>> START Records to use
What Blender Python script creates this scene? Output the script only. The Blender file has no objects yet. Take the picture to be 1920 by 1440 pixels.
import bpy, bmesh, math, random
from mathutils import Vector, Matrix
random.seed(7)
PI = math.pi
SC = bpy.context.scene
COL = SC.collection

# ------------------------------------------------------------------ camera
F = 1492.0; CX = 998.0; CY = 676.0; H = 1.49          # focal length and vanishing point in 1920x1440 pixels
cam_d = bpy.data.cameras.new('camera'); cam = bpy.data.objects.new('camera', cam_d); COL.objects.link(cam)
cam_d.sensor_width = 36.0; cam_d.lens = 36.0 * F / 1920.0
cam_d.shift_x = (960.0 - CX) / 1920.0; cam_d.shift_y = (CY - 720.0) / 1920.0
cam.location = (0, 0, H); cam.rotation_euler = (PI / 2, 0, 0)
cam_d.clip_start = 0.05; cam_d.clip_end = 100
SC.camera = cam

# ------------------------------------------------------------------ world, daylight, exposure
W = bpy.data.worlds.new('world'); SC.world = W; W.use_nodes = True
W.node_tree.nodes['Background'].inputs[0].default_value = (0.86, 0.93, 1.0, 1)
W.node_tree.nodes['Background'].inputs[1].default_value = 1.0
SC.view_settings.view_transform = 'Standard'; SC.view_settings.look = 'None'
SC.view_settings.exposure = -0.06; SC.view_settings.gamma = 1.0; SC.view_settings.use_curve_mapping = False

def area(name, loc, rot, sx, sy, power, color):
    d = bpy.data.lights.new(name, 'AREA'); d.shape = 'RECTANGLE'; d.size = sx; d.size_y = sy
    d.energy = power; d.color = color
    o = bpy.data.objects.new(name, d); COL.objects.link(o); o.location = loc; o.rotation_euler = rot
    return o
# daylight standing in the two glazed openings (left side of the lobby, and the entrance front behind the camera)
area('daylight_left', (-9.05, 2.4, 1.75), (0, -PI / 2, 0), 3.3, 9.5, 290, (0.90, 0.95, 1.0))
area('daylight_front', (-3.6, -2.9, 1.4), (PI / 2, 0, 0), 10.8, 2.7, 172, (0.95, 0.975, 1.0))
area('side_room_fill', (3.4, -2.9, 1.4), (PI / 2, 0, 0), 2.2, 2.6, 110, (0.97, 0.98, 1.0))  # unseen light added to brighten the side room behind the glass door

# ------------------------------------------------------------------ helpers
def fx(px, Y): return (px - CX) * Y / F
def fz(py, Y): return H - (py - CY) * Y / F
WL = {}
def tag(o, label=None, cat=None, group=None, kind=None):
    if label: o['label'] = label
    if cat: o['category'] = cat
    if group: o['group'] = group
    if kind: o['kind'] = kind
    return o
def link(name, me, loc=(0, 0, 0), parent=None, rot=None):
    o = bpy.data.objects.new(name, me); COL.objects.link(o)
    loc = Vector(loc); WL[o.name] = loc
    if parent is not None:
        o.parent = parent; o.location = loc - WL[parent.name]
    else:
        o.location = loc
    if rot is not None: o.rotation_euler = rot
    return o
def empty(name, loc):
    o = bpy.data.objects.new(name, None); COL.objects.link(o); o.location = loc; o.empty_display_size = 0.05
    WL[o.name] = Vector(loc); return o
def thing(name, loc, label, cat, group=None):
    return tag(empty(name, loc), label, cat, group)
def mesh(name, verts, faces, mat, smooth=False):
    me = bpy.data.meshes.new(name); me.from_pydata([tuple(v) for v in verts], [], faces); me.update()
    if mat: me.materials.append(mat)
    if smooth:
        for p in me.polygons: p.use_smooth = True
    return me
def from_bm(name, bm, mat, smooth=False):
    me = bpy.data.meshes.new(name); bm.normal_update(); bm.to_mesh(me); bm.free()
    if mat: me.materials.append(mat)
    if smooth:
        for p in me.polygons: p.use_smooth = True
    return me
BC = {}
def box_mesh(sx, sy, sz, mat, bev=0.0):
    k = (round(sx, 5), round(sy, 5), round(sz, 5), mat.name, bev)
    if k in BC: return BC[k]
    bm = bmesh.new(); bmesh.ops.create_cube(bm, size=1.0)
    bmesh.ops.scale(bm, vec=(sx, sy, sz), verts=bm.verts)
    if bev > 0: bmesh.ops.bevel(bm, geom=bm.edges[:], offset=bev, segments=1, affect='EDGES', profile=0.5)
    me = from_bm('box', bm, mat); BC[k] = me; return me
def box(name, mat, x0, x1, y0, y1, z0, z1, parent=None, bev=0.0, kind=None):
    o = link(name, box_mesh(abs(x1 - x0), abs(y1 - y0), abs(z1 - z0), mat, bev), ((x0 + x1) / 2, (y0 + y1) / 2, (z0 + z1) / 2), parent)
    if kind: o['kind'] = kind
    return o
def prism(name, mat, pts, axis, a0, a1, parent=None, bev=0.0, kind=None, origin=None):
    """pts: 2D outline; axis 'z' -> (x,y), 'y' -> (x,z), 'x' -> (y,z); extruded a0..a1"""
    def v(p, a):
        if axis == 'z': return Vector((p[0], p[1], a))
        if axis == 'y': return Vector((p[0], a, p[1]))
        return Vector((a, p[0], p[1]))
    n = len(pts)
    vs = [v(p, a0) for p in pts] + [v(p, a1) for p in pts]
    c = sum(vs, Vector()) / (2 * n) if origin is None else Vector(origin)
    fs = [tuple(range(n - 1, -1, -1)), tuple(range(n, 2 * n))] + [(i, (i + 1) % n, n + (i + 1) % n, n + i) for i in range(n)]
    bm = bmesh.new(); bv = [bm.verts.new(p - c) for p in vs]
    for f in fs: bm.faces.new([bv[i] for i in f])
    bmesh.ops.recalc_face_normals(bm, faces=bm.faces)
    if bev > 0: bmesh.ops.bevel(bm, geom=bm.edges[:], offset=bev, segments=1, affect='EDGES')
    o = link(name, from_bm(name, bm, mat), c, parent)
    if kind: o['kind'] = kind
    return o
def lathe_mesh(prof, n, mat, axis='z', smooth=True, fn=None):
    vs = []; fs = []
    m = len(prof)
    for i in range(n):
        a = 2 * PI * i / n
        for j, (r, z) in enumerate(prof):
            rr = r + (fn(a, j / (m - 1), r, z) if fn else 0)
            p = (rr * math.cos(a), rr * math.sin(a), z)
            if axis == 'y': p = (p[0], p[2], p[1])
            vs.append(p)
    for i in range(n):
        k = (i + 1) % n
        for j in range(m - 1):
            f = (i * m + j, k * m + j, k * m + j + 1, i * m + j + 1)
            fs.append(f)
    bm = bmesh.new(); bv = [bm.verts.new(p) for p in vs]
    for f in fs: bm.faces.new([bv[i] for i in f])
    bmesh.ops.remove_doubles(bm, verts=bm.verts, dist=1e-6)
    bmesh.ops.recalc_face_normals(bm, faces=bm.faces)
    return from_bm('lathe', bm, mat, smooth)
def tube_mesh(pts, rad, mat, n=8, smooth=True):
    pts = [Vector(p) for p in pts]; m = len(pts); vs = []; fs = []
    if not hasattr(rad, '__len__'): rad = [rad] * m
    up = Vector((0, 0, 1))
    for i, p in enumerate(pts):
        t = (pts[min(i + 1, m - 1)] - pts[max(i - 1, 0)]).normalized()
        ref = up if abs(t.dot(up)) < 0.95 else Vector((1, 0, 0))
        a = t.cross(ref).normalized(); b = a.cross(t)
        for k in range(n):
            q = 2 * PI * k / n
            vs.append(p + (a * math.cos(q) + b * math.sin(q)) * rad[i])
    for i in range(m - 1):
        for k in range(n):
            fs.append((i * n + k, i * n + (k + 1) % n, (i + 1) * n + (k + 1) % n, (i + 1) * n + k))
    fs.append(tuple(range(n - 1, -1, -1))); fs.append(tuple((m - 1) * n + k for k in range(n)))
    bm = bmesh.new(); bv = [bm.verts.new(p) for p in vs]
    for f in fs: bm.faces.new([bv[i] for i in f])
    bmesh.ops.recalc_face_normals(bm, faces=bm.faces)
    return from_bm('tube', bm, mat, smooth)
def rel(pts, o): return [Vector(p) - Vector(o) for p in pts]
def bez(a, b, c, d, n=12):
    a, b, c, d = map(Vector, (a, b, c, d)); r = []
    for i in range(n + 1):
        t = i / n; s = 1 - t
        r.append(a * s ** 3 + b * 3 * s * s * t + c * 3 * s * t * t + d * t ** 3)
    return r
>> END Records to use
>> START Records to use
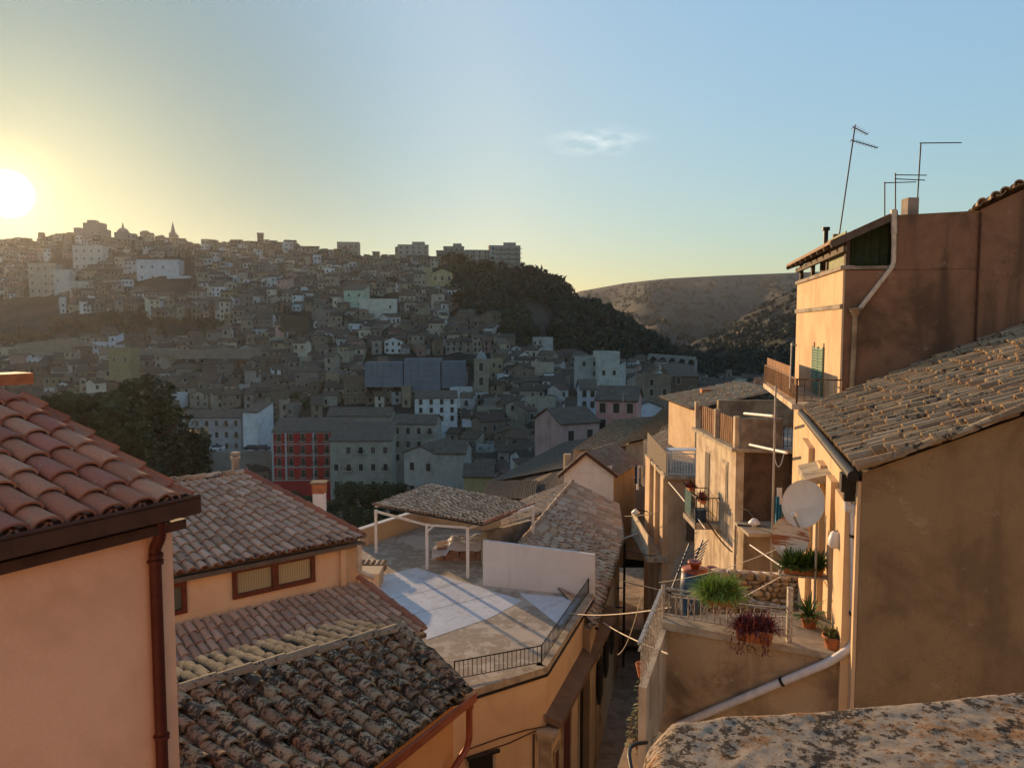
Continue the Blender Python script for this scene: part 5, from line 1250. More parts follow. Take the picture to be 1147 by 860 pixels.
>> END Records to use
>> START Records to use
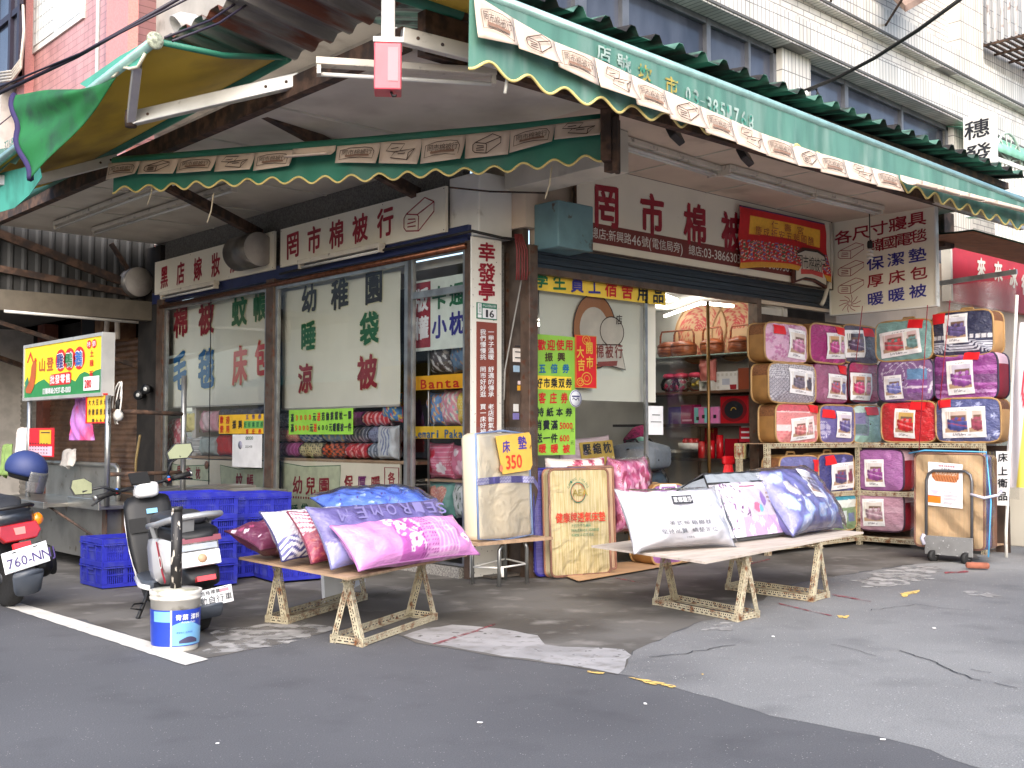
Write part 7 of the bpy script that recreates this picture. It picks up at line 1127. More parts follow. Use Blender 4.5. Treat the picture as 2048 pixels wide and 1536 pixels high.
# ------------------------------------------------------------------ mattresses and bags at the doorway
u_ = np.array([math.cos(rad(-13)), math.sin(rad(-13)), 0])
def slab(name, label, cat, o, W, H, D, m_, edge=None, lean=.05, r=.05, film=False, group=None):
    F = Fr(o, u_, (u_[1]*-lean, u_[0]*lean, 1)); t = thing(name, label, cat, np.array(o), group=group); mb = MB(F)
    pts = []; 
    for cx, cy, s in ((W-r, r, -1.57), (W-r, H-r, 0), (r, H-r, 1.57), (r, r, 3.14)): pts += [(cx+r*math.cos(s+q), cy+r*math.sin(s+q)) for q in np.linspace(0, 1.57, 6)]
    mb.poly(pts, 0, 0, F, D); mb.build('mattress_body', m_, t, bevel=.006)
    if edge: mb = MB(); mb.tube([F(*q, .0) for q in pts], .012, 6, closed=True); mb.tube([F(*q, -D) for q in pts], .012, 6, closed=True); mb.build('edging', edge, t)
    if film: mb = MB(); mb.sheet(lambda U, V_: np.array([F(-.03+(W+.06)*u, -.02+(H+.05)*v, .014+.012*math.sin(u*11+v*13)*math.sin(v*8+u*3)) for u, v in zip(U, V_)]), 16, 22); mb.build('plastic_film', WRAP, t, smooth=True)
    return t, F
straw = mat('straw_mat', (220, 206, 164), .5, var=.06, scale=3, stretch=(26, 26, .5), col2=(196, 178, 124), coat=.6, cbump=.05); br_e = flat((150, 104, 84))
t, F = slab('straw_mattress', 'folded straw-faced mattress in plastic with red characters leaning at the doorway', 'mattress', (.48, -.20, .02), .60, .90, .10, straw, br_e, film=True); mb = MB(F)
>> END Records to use
→ **Problem statement**
The required output is an exact reproduction of the lines starting at the one that contains "What Blender Python" and ending at the one that contains "COL = SC.collection". Both boundary lines belong to it.

→ **Exercise solution**
What Blender Python script creates this scene? Output the script only. The Blender file has no objects yet. Take the picture to be 1920 by 1440 pixels.
import bpy, bmesh, math, random
from mathutils import Vector, Matrix
random.seed(7)
PI = math.pi
SC = bpy.context.scene
COL = SC.collection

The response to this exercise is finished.